Texas: Frisco police ran a vehicle with Arkansas plates on the Dallas North Tollway on July 23, 2023. Hearst Newspapers indicated that the family’s black Dodge Charger fit the description of “recent burglaries and vehicle thefts.” The officer mistakenly used the Arizona database instead of Arkansas, leading police to believe that the vehicle was stolen. Inside the car were a mother and father taking their son and nephew to a youth basketball tournament. When the police sirens rang out, the family pulled over. The officers approached the family with guns drawn and instructed them to show their hands outside the vehicle. The family endured 16 long minutes of police intimidation, including handcuffing the 13-year-old son, and threatening to shoot the father if he picked up a cellphone he dropped. Mercifully for the family, the officers finally realized they had used the wrong state to search for the automobile. The mother posted on her TikTok afterward that she and her family were humiliated and threatened to be shot without reason. Frisco Police Chief David Shilson responding publicly by saying “Our department will not hide from its mistakes. Instead, we will learn from them.”

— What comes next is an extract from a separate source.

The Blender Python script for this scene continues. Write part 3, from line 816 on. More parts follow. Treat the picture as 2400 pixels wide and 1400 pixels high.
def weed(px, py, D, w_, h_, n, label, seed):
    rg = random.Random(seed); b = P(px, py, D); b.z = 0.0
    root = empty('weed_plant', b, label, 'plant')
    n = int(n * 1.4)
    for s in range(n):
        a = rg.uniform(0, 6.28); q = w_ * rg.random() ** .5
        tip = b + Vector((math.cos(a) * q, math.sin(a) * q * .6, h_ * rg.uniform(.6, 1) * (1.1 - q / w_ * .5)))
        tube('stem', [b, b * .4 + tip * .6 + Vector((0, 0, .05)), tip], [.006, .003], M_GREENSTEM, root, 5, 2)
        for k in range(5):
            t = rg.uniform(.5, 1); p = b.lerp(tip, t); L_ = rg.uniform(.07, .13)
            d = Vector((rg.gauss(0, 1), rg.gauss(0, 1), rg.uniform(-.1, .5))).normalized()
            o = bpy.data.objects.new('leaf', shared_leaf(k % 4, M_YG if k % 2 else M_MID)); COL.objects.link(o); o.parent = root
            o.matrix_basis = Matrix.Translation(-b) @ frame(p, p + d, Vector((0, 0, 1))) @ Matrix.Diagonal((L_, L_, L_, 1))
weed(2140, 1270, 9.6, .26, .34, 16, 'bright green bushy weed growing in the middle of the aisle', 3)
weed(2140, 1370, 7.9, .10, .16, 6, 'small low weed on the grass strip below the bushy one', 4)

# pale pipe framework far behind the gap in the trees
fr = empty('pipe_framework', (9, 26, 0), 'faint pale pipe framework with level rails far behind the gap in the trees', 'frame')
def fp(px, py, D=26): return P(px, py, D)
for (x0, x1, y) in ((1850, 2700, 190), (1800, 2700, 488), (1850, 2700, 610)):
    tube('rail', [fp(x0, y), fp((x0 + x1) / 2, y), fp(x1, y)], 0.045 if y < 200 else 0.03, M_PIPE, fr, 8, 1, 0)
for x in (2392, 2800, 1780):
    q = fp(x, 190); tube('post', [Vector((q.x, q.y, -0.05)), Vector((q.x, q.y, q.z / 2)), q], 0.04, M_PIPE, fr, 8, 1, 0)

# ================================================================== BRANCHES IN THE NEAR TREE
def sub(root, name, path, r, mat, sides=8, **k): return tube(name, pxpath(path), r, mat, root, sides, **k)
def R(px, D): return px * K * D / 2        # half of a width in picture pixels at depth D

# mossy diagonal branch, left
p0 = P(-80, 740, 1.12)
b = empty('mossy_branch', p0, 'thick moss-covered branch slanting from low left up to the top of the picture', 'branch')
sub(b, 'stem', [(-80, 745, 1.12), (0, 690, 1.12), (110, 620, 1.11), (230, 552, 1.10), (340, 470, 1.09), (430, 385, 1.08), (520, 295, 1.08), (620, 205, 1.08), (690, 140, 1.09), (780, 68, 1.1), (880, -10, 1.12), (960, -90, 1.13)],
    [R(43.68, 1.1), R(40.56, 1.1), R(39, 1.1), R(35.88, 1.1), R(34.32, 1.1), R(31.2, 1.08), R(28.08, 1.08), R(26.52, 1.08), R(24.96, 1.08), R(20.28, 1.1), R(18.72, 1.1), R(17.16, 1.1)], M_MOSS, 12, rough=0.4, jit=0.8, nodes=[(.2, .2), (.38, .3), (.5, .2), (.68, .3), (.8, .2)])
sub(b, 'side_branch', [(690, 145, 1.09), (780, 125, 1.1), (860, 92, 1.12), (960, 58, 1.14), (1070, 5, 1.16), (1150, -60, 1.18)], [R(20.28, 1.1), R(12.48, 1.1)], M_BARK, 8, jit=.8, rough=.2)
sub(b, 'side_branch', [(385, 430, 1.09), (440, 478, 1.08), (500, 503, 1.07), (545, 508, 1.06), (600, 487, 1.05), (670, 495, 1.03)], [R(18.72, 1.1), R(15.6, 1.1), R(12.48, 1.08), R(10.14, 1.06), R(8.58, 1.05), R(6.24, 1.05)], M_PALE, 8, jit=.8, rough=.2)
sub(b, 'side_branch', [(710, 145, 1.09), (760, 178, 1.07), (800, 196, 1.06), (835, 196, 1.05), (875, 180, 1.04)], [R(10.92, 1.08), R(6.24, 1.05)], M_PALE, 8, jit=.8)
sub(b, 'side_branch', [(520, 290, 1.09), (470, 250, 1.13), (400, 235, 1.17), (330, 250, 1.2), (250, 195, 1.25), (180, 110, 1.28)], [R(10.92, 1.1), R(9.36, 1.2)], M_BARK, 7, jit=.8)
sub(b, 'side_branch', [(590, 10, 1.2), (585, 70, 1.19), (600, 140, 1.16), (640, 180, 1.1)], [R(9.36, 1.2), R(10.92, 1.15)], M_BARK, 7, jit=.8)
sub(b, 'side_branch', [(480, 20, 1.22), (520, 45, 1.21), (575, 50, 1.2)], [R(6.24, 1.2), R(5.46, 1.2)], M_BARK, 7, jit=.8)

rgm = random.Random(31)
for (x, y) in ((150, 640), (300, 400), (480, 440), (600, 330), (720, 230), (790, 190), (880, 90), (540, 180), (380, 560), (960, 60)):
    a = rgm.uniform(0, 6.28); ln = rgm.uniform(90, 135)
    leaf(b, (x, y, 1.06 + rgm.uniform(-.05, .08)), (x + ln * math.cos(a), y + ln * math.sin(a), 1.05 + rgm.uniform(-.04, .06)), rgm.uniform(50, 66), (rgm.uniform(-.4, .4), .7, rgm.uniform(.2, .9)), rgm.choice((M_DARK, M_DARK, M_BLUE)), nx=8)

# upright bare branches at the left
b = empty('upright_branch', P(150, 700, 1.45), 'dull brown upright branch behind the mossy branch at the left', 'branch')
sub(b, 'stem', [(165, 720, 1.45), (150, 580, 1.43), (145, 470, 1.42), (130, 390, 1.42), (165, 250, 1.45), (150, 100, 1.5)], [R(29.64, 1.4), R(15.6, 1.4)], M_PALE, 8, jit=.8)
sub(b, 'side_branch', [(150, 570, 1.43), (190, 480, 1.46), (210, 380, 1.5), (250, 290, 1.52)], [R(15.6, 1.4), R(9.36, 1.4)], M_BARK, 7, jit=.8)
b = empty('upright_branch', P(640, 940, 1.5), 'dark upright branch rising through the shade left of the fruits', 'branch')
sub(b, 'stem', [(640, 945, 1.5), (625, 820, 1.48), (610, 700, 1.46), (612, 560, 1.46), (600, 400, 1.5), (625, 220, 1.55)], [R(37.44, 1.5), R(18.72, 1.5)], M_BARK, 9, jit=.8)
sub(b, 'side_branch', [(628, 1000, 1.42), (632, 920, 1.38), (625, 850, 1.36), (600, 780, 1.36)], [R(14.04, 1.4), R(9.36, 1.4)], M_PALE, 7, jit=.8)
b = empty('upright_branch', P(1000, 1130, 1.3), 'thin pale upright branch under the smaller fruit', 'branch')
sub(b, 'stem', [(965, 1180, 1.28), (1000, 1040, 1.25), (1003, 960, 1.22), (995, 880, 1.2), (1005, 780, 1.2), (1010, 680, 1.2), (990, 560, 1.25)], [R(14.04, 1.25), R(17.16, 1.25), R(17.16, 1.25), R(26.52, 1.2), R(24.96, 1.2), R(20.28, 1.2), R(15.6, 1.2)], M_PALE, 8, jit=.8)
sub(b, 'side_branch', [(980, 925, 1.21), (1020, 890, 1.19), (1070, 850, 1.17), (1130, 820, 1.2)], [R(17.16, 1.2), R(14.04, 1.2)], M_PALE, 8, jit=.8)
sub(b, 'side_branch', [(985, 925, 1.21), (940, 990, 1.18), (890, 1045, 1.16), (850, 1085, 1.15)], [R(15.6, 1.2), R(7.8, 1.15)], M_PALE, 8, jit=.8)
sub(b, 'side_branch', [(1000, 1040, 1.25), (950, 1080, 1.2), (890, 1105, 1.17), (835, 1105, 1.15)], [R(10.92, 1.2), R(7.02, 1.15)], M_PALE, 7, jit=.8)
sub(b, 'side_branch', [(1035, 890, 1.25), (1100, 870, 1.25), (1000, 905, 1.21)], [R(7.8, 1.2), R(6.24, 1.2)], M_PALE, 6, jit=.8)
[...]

Texas: According to KDFW, officer Caleb McCollum was suspended for five days after a disciplinary hearing with Dallas Police Chief Eddie Garcia. The suspension was because of a challenge coin designed by McCollum that the head of the Dallas Black Police Association considered racist. On one side of the coin are the words South Central on top and 15 Years on the bottom. Between those two is a police star with the words Dallas Texas Police Department. On the other side of the coin is what looks to be the Pillsbury Doughboy holding a fat wad of cash in one hand and an assault rifle in the other. The Doughboy is smiling, flashing a handsome row of gold teeth. Behind the Doughboy a purple sedan with giant gold rims is facing a police car. The words South Central and Big “T” Plaza appear, referring to a shopping center that serves mostly Black customers. The controversial design was appealing to the 38 officers who wanted to buy one but never had the chance. The officers were Asian, Black, Hispanic, and White.